** Request **
Copy the entries below exactly. Images do not belong in the copy.

═════ Given records

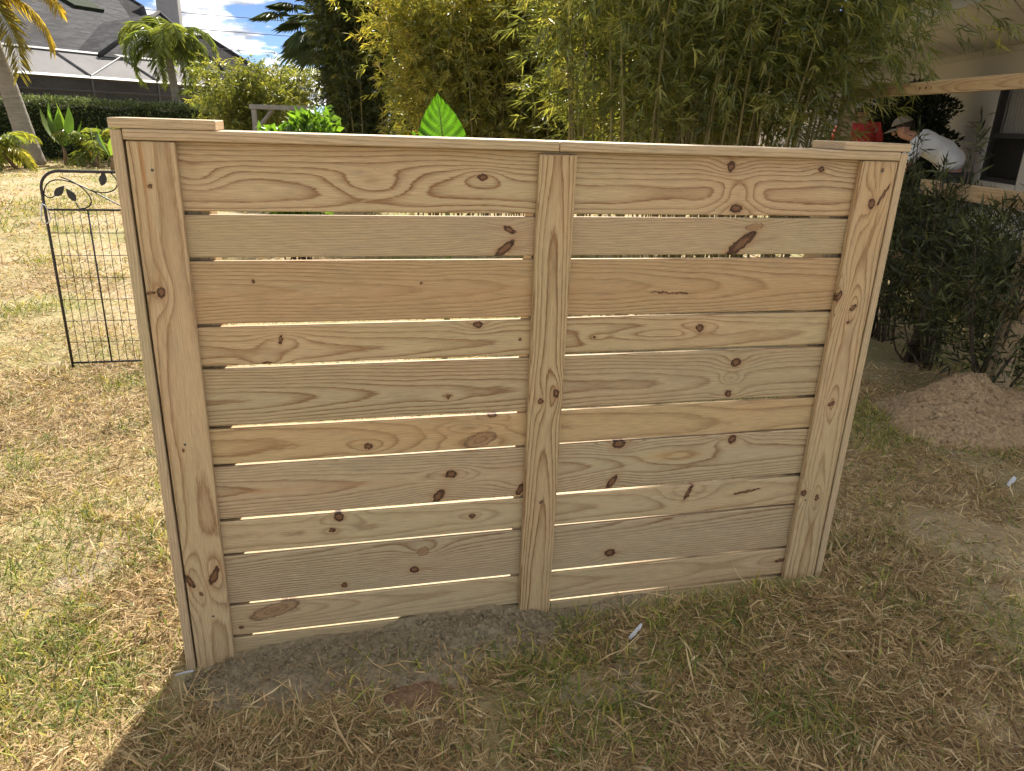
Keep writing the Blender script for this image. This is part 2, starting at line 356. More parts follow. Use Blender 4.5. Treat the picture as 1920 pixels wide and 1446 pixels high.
# lawn ground: straw thatch over sandy soil, colour in world metres
t = NT('lawn_ground'); co = t.coord(); a1 = t.noise(co, 0.9, 5); a2 = t.noise(t.mapping(co, loc=(5, 2, 0)), 2.6, 5, 0.6); a3 = t.noise(co, 110, 5, 0.75)
straw = t.mix(t.ramp(a3, [(0.3, 0.0), (0.7, 1.0)]), (0.26, 0.195, 0.11), (0.46, 0.37, 0.22))
green = t.mix(t.ramp(a3, [(0.3, 0.0), (0.7, 1.0)]), (0.10, 0.11, 0.03), (0.25, 0.25, 0.08))
soil = t.mix(t.ramp(a3, [(0.3, 0.0), (0.7, 1.0)]), (0.20, 0.15, 0.10), (0.38, 0.31, 0.23))
col = t.mix(t.ramp(a1, [(0.46, 0.0), (0.62, 0.7)]), straw, green)
col = t.mix(t.ramp(a2, [(0.56, 0.0), (0.66, 0.8)]), col, soil)
M['ground'] = t.done(t.bsdf(col, 0.95, t.bump(a3, 0.6, 0.01), 0.1))
def mat_soil(name, c1, c2, c3):
    t = NT(name); co = t.coord(); a = t.noise(co, 7, 5, 0.6); b = t.noise(co, 55, 5, 0.65); v = t.n('ShaderNodeTexVoronoi'); t.l(co, v.inputs['Vector']); v.inputs['Scale'].default_value = 70
    col = t.mix(t.ramp(a, [(0.35, 0.0), (0.65, 1.0)]), t.mix(t.ramp(b, [(0.3, 0.0), (0.7, 1.0)]), c1, c2), c3)
    col = t.mix(1.0, col, t.ramp(b, [(0.25, 0.7), (0.75, 1.15)]), 'MULTIPLY')
    h = t.math('ADD', b, t.math('MULTIPLY', v.outputs['Distance'], 0.5))
    return t.done(t.bsdf(col, 0.95, t.bump(h, 0.9, 0.012), 0.1))
M['soil'] = mat_soil('sandy_soil', (0.20, 0.158, 0.098), (0.32, 0.26, 0.165), (0.26, 0.208, 0.13))
M['mound'] = mat_soil('mound_soil', (0.22, 0.145, 0.078), (0.48, 0.35, 0.205), (0.36, 0.245, 0.135))

# ------------------------------------------------------------------ ground
FX = [-3, -0.6, -0.2, 0.0, 0.3, 0.6, 0.78, 0.88, 1.2, 1.64, 1.85, 2.6, 4]
FZ = [0.0, -0.02, -0.03, -0.012, 0.012, 0.03, 0.03, 0.012, 0.044, 0.052, 0.05, 0.03, 0.0]
def gh(x, y):
    x = np.asarray(x, float); y = np.asarray(y, float)
    w = np.clip(1-np.abs(y)/0.55, 0, 1); w = w*w*(3-2*w)
    far = np.clip((np.hypot(x-0.3, y+1.7)-1.0)/6, 0, 1)
    return np.interp(x, FX, FZ)*w + (fbm(x*1.1, y*1.1, 3)-0.5)*0.05*far*2 + (fbm(x*7, y*7, 9, 2)-0.5)*0.018
def axis(lo, hi, dense_lo, dense_hi, fine, coarse_n):
    a = np.arange(dense_lo, dense_hi+1e-6, fine)
    l = dense_lo-np.geomspace(fine*1.3, dense_lo-lo, coarse_n)[::-1]; h = dense_hi+np.geomspace(fine*1.3, hi-dense_hi, coarse_n)
    return np.concatenate([l, a, h])
gx = axis(-400, 400, -3, 5, 0.06, 46); gy = axis(-60, 900, -0.8, 4, 0.06, 46)
X, Y = np.meshgrid(gx, gy); Z = gh(X, Y); nx, ny = len(gx), len(gy)
ii = (np.arange(ny-1)[:, None]*nx+np.arange(nx-1)[None]).ravel()
lawn = obj_np('lawn', np.stack([X, Y, Z], -1).reshape(-1, 3), np.stack([ii, ii+1, ii+nx+1, ii+nx], 1), M['ground'], smooth=True)
tag(lawn, 'dry straw coloured lawn with green patches and sandy bare spots', kind='structure')

# loose soil thrown up against the foot of the fence, left of the middle upright
def patch(name, cx, cy, sx, sy, n, hf, mat):
    gx = np.linspace(cx-sx, cx+sx, n); gy = np.linspace(cy-sy, cy+sy, max(8, int(n*sy/sx))); X, Y = np.meshgrid(gx, gy); nx, ny = len(gx), len(gy)
    Z = hf(X, Y); ii = (np.arange(ny-1)[:, None]*nx+np.arange(nx-1)[None]).ravel()
    return obj_np(name, np.stack([X, Y, Z], -1).reshape(-1, 3), np.stack([ii, ii+1, ii+nx+1, ii+nx], 1), mat, smooth=True)
def ridge_h(X, Y):
    top = np.interp(X, [-0.3, -0.13, 0.0, 0.12, 0.35, 0.55, 0.70, 0.80, 0.90, 1.1, 1.35, 1.6, 1.8], [-0.06, -0.03, 0.008, 0.022, 0.036, 0.056, 0.066, 0.052, 0.026, 0.04, 0.03, 0.045, 0.0])
    wid = np.interp(X, [-0.3, 0.0, 0.4, 0.75, 0.95, 1.4, 1.8], [0.10, 0.22, 0.22, 0.19, 0.11, 0.05, 0.04])
    wid = wid*(0.8+0.5*fbm(X*6, Y*0+2, 4, 2))
    d = np.clip(-(Y+0.015)/wid, 0, 2); prof = np.where(Y > -0.015, 1.0, np.clip(1-d, -1, 1)**1)
    prof = np.where(prof > 0, prof**0.8, prof)
    n = (fbm(X*14, Y*14, 5)-0.5)*0.026+(fbm(X*45, Y*45, 8, 2)-0.5)*0.008
    base = gh(X, Y)
    return np.where(prof > 0, base-0.004+(top-base+0.004)*prof+n*np.clip(prof*2, 0, 1), base-0.03)
ridge = patch('soil_ridge', 0.75, -0.12, 1.05, 0.20, 260, ridge_h, M['soil'])
tag(ridge, 'loose grey-brown sandy soil heaped along the foot of the plank fence', kind='structure')
bare = patch('bare_patch', 0.47, -0.255, 0.15, 0.085, 60, lambda X, Y: gh(X, Y)+0.008-0.02*np.hypot((X-0.47)/0.13, (Y+0.255)/0.075)**2+(fbm(X*40, Y*40, 6, 2)-0.5)*0.008, mat_soil('red_soil', (0.17, 0.10, 0.06), (0.28, 0.175, 0.105), (0.22, 0.135, 0.08)))
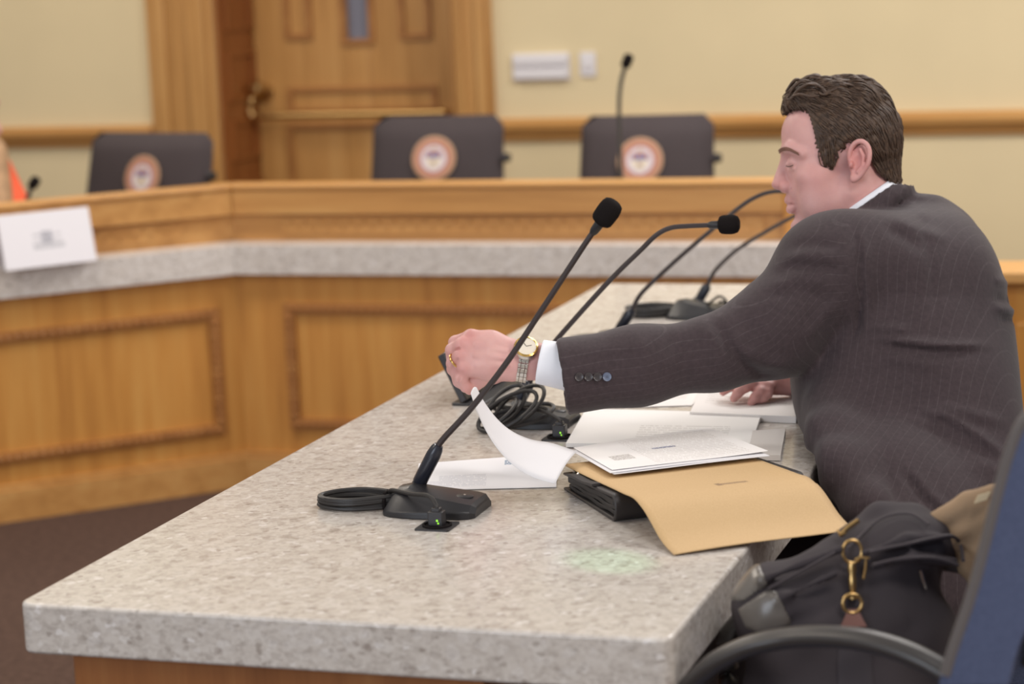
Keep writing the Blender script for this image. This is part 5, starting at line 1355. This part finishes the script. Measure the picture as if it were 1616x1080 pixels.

══════════

** Reply to the task **
Keep writing the Blender script for this image. This is part 2, starting at line 356. More parts follow. Use Blender 4.5. Treat the picture as 1920 pixels wide and 1446 pixels high.
# lawn ground: straw thatch over sandy soil, colour in world metres
t = NT('lawn_ground'); co = t.coord(); a1 = t.noise(co, 0.9, 5); a2 = t.noise(t.mapping(co, loc=(5, 2, 0)), 2.6, 5, 0.6); a3 = t.noise(co, 110, 5, 0.75)
straw = t.mix(t.ramp(a3, [(0.3, 0.0), (0.7, 1.0)]), (0.26, 0.195, 0.11), (0.46, 0.37, 0.22))
green = t.mix(t.ramp(a3, [(0.3, 0.0), (0.7, 1.0)]), (0.10, 0.11, 0.03), (0.25, 0.25, 0.08))
soil = t.mix(t.ramp(a3, [(0.3, 0.0), (0.7, 1.0)]), (0.20, 0.15, 0.10), (0.38, 0.31, 0.23))
col = t.mix(t.ramp(a1, [(0.46, 0.0), (0.62, 0.7)]), straw, green)
col = t.mix(t.ramp(a2, [(0.56, 0.0), (0.66, 0.8)]), col, soil)
M['ground'] = t.done(t.bsdf(col, 0.95, t.bump(a3, 0.6, 0.01), 0.1))
def mat_soil(name, c1, c2, c3):
    t = NT(name); co = t.coord(); a = t.noise(co, 7, 5, 0.6); b = t.noise(co, 55, 5, 0.65); v = t.n('ShaderNodeTexVoronoi'); t.l(co, v.inputs['Vector']); v.inputs['Scale'].default_value = 70
    col = t.mix(t.ramp(a, [(0.35, 0.0), (0.65, 1.0)]), t.mix(t.ramp(b, [(0.3, 0.0), (0.7, 1.0)]), c1, c2), c3)
    col = t.mix(1.0, col, t.ramp(b, [(0.25, 0.7), (0.75, 1.15)]), 'MULTIPLY')
    h = t.math('ADD', b, t.math('MULTIPLY', v.outputs['Distance'], 0.5))
    return t.done(t.bsdf(col, 0.95, t.bump(h, 0.9, 0.012), 0.1))
M['soil'] = mat_soil('sandy_soil', (0.20, 0.158, 0.098), (0.32, 0.26, 0.165), (0.26, 0.208, 0.13))
M['mound'] = mat_soil('mound_soil', (0.22, 0.145, 0.078), (0.48, 0.35, 0.205), (0.36, 0.245, 0.135))

# ------------------------------------------------------------------ ground
FX = [-3, -0.6, -0.2, 0.0, 0.3, 0.6, 0.78, 0.88, 1.2, 1.64, 1.85, 2.6, 4]
FZ = [0.0, -0.02, -0.03, -0.012, 0.012, 0.03, 0.03, 0.012, 0.044, 0.052, 0.05, 0.03, 0.0]
def gh(x, y):
    x = np.asarray(x, float); y = np.asarray(y, float)
    w = np.clip(1-np.abs(y)/0.55, 0, 1); w = w*w*(3-2*w)
    far = np.clip((np.hypot(x-0.3, y+1.7)-1.0)/6, 0, 1)
    return np.interp(x, FX, FZ)*w + (fbm(x*1.1, y*1.1, 3)-0.5)*0.05*far*2 + (fbm(x*7, y*7, 9, 2)-0.5)*0.018
def axis(lo, hi, dense_lo, dense_hi, fine, coarse_n):
    a = np.arange(dense_lo, dense_hi+1e-6, fine)
    l = dense_lo-np.geomspace(fine*1.3, dense_lo-lo, coarse_n)[::-1]; h = dense_hi+np.geomspace(fine*1.3, hi-dense_hi, coarse_n)
    return np.concatenate([l, a, h])
gx = axis(-400, 400, -3, 5, 0.06, 46); gy = axis(-60, 900, -0.8, 4, 0.06, 46)
X, Y = np.meshgrid(gx, gy); Z = gh(X, Y); nx, ny = len(gx), len(gy)
ii = (np.arange(ny-1)[:, None]*nx+np.arange(nx-1)[None]).ravel()
lawn = obj_np('lawn', np.stack([X, Y, Z], -1).reshape(-1, 3), np.stack([ii, ii+1, ii+nx+1, ii+nx], 1), M['ground'], smooth=True)
tag(lawn, 'dry straw coloured lawn with green patches and sandy bare spots', kind='structure')

# loose soil thrown up against the foot of the fence, left of the middle upright
def patch(name, cx, cy, sx, sy, n, hf, mat):
    gx = np.linspace(cx-sx, cx+sx, n); gy = np.linspace(cy-sy, cy+sy, max(8, int(n*sy/sx))); X, Y = np.meshgrid(gx, gy); nx, ny = len(gx), len(gy)
    Z = hf(X, Y); ii = (np.arange(ny-1)[:, None]*nx+np.arange(nx-1)[None]).ravel()
    return obj_np(name, np.stack([X, Y, Z], -1).reshape(-1, 3), np.stack([ii, ii+1, ii+nx+1, ii+nx], 1), mat, smooth=True)
def ridge_h(X, Y):
    top = np.interp(X, [-0.3, -0.13, 0.0, 0.12, 0.35, 0.55, 0.70, 0.80, 0.90, 1.1, 1.35, 1.6, 1.8], [-0.06, -0.03, 0.008, 0.022, 0.036, 0.056, 0.066, 0.052, 0.026, 0.04, 0.03, 0.045, 0.0])
    wid = np.interp(X, [-0.3, 0.0, 0.4, 0.75, 0.95, 1.4, 1.8], [0.10, 0.22, 0.22, 0.19, 0.11, 0.05, 0.04])
    wid = wid*(0.8+0.5*fbm(X*6, Y*0+2, 4, 2))
    d = np.clip(-(Y+0.015)/wid, 0, 2); prof = np.where(Y > -0.015, 1.0, np.clip(1-d, -1, 1)**1)
    prof = np.where(prof > 0, prof**0.8, prof)
    n = (fbm(X*14, Y*14, 5)-0.5)*0.026+(fbm(X*45, Y*45, 8, 2)-0.5)*0.008
    base = gh(X, Y)
    return np.where(prof > 0, base-0.004+(top-base+0.004)*prof+n*np.clip(prof*2, 0, 1), base-0.03)
ridge = patch('soil_ridge', 0.75, -0.12, 1.05, 0.20, 260, ridge_h, M['soil'])
tag(ridge, 'loose grey-brown sandy soil heaped along the foot of the plank fence', kind='structure')
bare = patch('bare_patch', 0.47, -0.255, 0.15, 0.085, 60, lambda X, Y: gh(X, Y)+0.008-0.02*np.hypot((X-0.47)/0.13, (Y+0.255)/0.075)**2+(fbm(X*40, Y*40, 6, 2)-0.5)*0.008, mat_soil('red_soil', (0.17, 0.10, 0.06), (0.28, 0.175, 0.105), (0.22, 0.135, 0.08)))
Keep writing the Blender script for this image. This is part 5, starting at line 1355. This part finishes the script. Measure the picture as if it were 1616x1080 pixels.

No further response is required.